Renowned Electric Power Engineer Gregory Reed To Direct Swanson School’s Power, Energy Initiative

Issue Date: 
January 20, 2009

The University of Pittsburgh’s Swanson School of Engineering has named renowned electric power engineer Gregory Reed the first director of its Power and Energy Initiative. Reed is a worldwide authority on advanced electric power generation, transmission and distribution systems, and power electronics technologies. He brings to Pitt nearly a quarter-century of experience in the power industry that will allow him to oversee the initiative’s main goals: to educate the next generation of power and energy engineers and to connect University-based researchers with industry partners and government sponsors in the power and energy fields.

Reed worked with Pitt’s Swanson School and Department of Electrical and Computer Engineering over the past several years to help establish the Power and Energy Initiative. The initiative combines educational and research components into a type of problem-solving resource for existing energy-related companies, Reed said. Researchers in the Power and Energy Initiative work with industry partners to identify and address key areas of concern such as energy efficiency, power system operation and management, energy technology development, and increased demand for electricity. An educational component also is being created so that Pitt professors could potentially transfer industry projects into the classroom, teaching students with hands-on research that addresses an existing need.

“We consider the Power and Energy Initiative a mechanism to develop mutually beneficial and longstanding partnerships with industry, from the classroom to large-scale research collaboration,” Reed said. “We strive to understand what a company’s research needs are and provide a bridge to the University’s research expertise. We then hope to use that relationship to develop and update a curriculum that centers on topics that students are interested in, such as alternative and renewable energy systems.”

The Power and Energy Initiative is one of the Swanson School’s components of the University’s Center for Energy, which comprises more than 40 faculty members and their research teams from various disciplines. The center’s five focus areas are energy diversification, renewable energy, clean coal technologies, hydrogen, and environmental solutions.

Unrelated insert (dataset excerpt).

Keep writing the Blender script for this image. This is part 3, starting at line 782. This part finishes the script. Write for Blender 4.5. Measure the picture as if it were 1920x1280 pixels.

Many areas of energy research at Pitt look toward future concepts, from harnessing solar energy to developing synthetic and biomass-derived fuels. The Power and Energy Initiative focuses on making such existing electricity sources as fossil fuels and nuclear power cleaner and more efficient, as well as improving the operation of electrical transmission and distribution networks, Reed said. Examples of research currently under way in Pitt’s electrical and computer engineering department include brighter and more energy-efficient LED lighting, computing techniques for lowering power demand in data centers, and wireless sensor and control systems for digitally controlled power grids—or SmartGrids—among other projects.

“The Power and Energy Initiative specializes not in asking ‘can it be done,’ but rather ‘can it be done better,’” Reed said.

Before coming to Pitt, Reed focused his career on creating more efficient and advanced electric power systems. He has authored or coauthored more than 50 papers and technical articles on power system analysis and the application of power systems technologies. He was a major contributor to the drafts and proposals of the 2005 U.S. Energy Policy Act, including written language pertaining to energy-related research, education, and market initiatives. Prior to joining the Swanson School, Reed worked at KEMA Inc.—an international power and energy consulting firm—as senior vice president of the power system planning and management group where he advised North American firms on power systems management, power transmission, and technology applications. He spent most of the previous decade at Mitsubishi Electric Power Products Inc., most recently as director of business and technology development. Reed began his career in the electric power industry as an engineer at the Consolidated Edison Company of New York, Inc.

Reed earned his PhD in electrical engineering at Pitt in 1997 with a concentration in electric power. He earned his master’s degree in electric power engineering at Rensselaer Polytechnic Institute in 1986 and his bachelor’s in electric power engineering at Gannon University in 1985. He is a member of the Institute of Electrical and Electronics Engineers’ Power and Energy and Industrial Application Societies and the American Society of Engineering Education.

The Swanson School frequently partners with companies in Western Pennsylvania and around the world in research and education. Locally, the school draws upon the expertise of people working in electric power, mining, nuclear power, and other areas to teach and design courses to ensure that students receive an up-to-date and practical education. In turn, the Swanson School helps provide these companies with the workforce they require.